** BEGIN **
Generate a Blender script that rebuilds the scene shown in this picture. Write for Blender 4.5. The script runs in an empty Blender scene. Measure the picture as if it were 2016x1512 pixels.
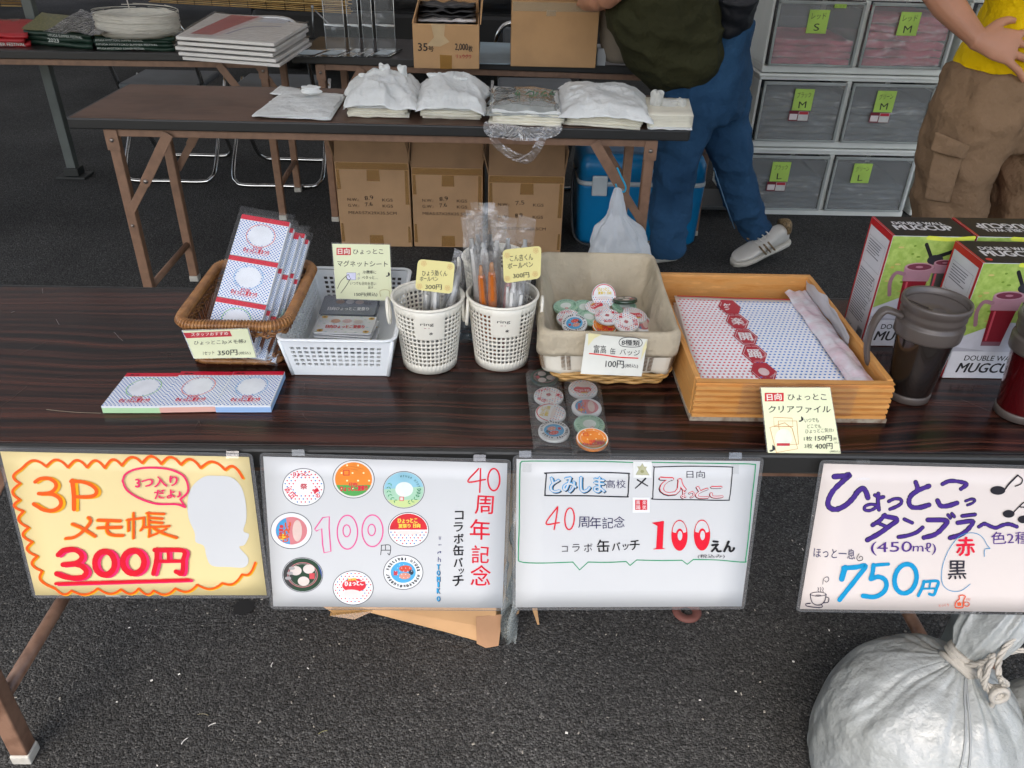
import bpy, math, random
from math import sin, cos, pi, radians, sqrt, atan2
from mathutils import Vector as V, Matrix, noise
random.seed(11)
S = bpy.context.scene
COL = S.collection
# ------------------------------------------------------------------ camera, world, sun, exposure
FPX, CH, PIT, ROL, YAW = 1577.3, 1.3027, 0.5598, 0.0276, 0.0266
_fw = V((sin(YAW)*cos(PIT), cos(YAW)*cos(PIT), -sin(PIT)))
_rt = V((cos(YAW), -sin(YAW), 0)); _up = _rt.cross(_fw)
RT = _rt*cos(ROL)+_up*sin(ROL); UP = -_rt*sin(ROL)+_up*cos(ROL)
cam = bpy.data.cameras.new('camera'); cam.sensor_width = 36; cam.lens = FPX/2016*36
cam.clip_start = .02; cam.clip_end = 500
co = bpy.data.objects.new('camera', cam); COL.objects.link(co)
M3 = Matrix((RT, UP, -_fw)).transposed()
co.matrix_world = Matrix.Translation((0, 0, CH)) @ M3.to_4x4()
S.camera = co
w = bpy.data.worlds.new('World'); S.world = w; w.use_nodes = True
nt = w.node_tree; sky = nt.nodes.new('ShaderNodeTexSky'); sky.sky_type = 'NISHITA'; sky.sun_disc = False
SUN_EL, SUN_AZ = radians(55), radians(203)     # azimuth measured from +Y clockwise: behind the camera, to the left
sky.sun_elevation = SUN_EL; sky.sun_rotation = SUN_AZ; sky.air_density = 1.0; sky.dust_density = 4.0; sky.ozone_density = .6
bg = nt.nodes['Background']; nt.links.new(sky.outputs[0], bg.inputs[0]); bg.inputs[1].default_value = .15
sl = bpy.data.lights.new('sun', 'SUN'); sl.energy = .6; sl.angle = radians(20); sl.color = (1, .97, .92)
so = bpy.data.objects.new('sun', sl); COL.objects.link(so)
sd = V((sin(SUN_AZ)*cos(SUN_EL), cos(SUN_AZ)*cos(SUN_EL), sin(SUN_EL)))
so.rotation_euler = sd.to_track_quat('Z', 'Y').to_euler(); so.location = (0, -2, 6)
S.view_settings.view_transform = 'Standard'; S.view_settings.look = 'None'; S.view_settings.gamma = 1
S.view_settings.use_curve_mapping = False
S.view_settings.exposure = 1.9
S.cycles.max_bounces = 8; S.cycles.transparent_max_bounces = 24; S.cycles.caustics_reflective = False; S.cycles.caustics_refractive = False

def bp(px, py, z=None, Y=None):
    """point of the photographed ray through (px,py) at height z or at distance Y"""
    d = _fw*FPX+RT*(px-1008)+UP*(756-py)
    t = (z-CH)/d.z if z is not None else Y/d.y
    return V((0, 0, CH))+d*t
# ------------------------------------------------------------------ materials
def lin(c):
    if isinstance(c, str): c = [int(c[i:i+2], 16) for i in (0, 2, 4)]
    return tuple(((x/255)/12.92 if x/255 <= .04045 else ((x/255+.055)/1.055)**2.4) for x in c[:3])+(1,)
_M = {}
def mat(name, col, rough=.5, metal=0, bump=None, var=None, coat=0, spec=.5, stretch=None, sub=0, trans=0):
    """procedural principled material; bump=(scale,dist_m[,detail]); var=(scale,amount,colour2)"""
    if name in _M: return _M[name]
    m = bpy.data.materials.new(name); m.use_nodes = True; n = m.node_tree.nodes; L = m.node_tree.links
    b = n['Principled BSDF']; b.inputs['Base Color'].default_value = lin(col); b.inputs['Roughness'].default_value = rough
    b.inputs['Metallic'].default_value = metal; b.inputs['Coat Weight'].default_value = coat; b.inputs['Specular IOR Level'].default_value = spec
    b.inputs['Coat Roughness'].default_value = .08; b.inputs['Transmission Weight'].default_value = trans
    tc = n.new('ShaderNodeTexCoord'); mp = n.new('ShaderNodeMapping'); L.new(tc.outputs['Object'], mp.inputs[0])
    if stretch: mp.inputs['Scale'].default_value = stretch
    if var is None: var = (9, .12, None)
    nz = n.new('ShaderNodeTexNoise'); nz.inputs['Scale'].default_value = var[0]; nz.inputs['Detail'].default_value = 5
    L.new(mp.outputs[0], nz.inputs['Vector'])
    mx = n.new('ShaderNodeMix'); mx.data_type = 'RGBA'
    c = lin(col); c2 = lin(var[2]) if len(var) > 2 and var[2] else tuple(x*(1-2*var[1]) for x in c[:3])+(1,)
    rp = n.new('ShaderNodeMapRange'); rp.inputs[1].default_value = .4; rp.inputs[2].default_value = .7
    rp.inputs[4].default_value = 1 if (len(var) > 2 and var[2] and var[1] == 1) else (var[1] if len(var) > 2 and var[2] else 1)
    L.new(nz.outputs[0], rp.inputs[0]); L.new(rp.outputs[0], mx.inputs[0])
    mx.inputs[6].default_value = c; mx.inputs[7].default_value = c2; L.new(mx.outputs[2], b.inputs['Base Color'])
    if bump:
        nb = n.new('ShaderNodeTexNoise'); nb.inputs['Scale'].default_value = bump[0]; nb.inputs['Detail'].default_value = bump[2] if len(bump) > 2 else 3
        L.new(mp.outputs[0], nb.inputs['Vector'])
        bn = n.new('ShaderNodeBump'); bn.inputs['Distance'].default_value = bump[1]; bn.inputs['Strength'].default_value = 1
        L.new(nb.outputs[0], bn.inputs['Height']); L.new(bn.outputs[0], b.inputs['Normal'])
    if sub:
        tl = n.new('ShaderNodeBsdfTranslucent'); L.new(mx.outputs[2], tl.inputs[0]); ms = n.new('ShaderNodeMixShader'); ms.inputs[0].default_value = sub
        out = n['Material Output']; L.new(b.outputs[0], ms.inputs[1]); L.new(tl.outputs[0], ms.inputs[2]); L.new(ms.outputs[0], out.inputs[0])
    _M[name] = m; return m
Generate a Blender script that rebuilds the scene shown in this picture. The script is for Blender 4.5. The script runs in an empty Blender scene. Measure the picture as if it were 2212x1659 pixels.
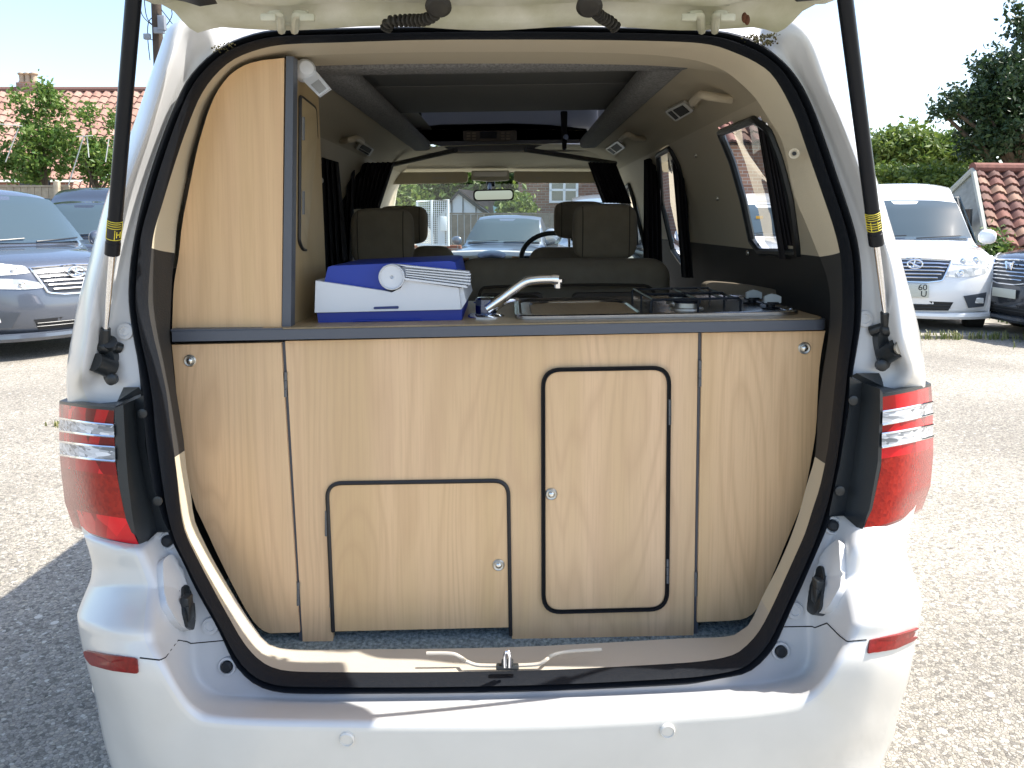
** END **
* _WRITTEN REQUEST_
An exact transcription of all the entries is required, without the pictures.

* _FULL SOLUTION_
Generate a Blender script that rebuilds the scene shown in this picture. Write for Blender 4.5. The script runs in an empty Blender scene. Measure the picture as if it were 2016x1512 pixels.
import bpy, math, random
from math import sin, cos, pi, radians, sqrt, atan2
from mathutils import Vector as V, Matrix, noise
random.seed(11)
S = bpy.context.scene
COL = S.collection
# ------------------------------------------------------------------ camera, world, sun, exposure
FPX, CH, PIT, ROL, YAW = 1577.3, 1.3027, 0.5598, 0.0276, 0.0266
_fw = V((sin(YAW)*cos(PIT), cos(YAW)*cos(PIT), -sin(PIT)))
_rt = V((cos(YAW), -sin(YAW), 0)); _up = _rt.cross(_fw)
RT = _rt*cos(ROL)+_up*sin(ROL); UP = -_rt*sin(ROL)+_up*cos(ROL)
cam = bpy.data.cameras.new('camera'); cam.sensor_width = 36; cam.lens = FPX/2016*36
cam.clip_start = .02; cam.clip_end = 500
co = bpy.data.objects.new('camera', cam); COL.objects.link(co)
M3 = Matrix((RT, UP, -_fw)).transposed()
co.matrix_world = Matrix.Translation((0, 0, CH)) @ M3.to_4x4()
S.camera = co
w = bpy.data.worlds.new('World'); S.world = w; w.use_nodes = True
nt = w.node_tree; sky = nt.nodes.new('ShaderNodeTexSky'); sky.sky_type = 'NISHITA'; sky.sun_disc = False
SUN_EL, SUN_AZ = radians(55), radians(203)     # azimuth measured from +Y clockwise: behind the camera, to the left
sky.sun_elevation = SUN_EL; sky.sun_rotation = SUN_AZ; sky.air_density = 1.0; sky.dust_density = 4.0; sky.ozone_density = .6
bg = nt.nodes['Background']; nt.links.new(sky.outputs[0], bg.inputs[0]); bg.inputs[1].default_value = .15
sl = bpy.data.lights.new('sun', 'SUN'); sl.energy = .6; sl.angle = radians(20); sl.color = (1, .97, .92)
so = bpy.data.objects.new('sun', sl); COL.objects.link(so)
sd = V((sin(SUN_AZ)*cos(SUN_EL), cos(SUN_AZ)*cos(SUN_EL), sin(SUN_EL)))
so.rotation_euler = sd.to_track_quat('Z', 'Y').to_euler(); so.location = (0, -2, 6)
S.view_settings.view_transform = 'Standard'; S.view_settings.look = 'None'; S.view_settings.gamma = 1
S.view_settings.use_curve_mapping = False
S.view_settings.exposure = 1.9
S.cycles.max_bounces = 8; S.cycles.transparent_max_bounces = 24; S.cycles.caustics_reflective = False; S.cycles.caustics_refractive = False

def bp(px, py, z=None, Y=None):
    """point of the photographed ray through (px,py) at height z or at distance Y"""
    d = _fw*FPX+RT*(px-1008)+UP*(756-py)
    t = (z-CH)/d.z if z is not None else Y/d.y
    return V((0, 0, CH))+d*t
# ------------------------------------------------------------------ materials
def lin(c):
    if isinstance(c, str): c = [int(c[i:i+2], 16) for i in (0, 2, 4)]
    return tuple(((x/255)/12.92 if x/255 <= .04045 else ((x/255+.055)/1.055)**2.4) for x in c[:3])+(1,)
_M = {}
def mat(name, col, rough=.5, metal=0, bump=None, var=None, coat=0, spec=.5, stretch=None, sub=0, trans=0):
    """procedural principled material; bump=(scale,dist_m[,detail]); var=(scale,amount,colour2)"""
    if name in _M: return _M[name]
    m = bpy.data.materials.new(name); m.use_nodes = True; n = m.node_tree.nodes; L = m.node_tree.links
    b = n['Principled BSDF']; b.inputs['Base Color'].default_value = lin(col); b.inputs['Roughness'].default_value = rough
    b.inputs['Metallic'].default_value = metal; b.inputs['Coat Weight'].default_value = coat; b.inputs['Specular IOR Level'].default_value = spec
    b.inputs['Coat Roughness'].default_value = .08; b.inputs['Transmission Weight'].default_value = trans
    tc = n.new('ShaderNodeTexCoord'); mp = n.new('ShaderNodeMapping'); L.new(tc.outputs['Object'], mp.inputs[0])
    if stretch: mp.inputs['Scale'].default_value = stretch
    if var is None: var = (9, .12, None)
    nz = n.new('ShaderNodeTexNoise'); nz.inputs['Scale'].default_value = var[0]; nz.inputs['Detail'].default_value = 5
    L.new(mp.outputs[0], nz.inputs['Vector'])
    mx = n.new('ShaderNodeMix'); mx.data_type = 'RGBA'
    c = lin(col); c2 = lin(var[2]) if len(var) > 2 and var[2] else tuple(x*(1-2*var[1]) for x in c[:3])+(1,)
    rp = n.new('ShaderNodeMapRange'); rp.inputs[1].default_value = .4; rp.inputs[2].default_value = .7
    rp.inputs[4].default_value = 1 if (len(var) > 2 and var[2] and var[1] == 1) else (var[1] if len(var) > 2 and var[2] else 1)
    L.new(nz.outputs[0], rp.inputs[0]); L.new(rp.outputs[0], mx.inputs[0])
    mx.inputs[6].default_value = c; mx.inputs[7].default_value = c2; L.new(mx.outputs[2], b.inputs['Base Color'])
    if bump:
        nb = n.new('ShaderNodeTexNoise'); nb.inputs['Scale'].default_value = bump[0]; nb.inputs['Detail'].default_value = bump[2] if len(bump) > 2 else 3
        L.new(mp.outputs[0], nb.inputs['Vector'])
        bn = n.new('ShaderNodeBump'); bn.inputs['Distance'].default_value = bump[1]; bn.inputs['Strength'].default_value = 1
        L.new(nb.outputs[0], bn.inputs['Height']); L.new(bn.outputs[0], b.inputs['Normal'])
    if sub:
        tl = n.new('ShaderNodeBsdfTranslucent'); L.new(mx.outputs[2], tl.inputs[0]); ms = n.new('ShaderNodeMixShader'); ms.inputs[0].default_value = sub
        out = n['Material Output']; L.new(b.outputs[0], ms.inputs[1]); L.new(tl.outputs[0], ms.inputs[2]); L.new(ms.outputs[0], out.inputs[0])
    _M[name] = m; return m
Generate a Blender script that rebuilds the scene shown in this picture. The script is for Blender 4.5. The script runs in an empty Blender scene. Measure the picture as if it were 2212x1659 pixels.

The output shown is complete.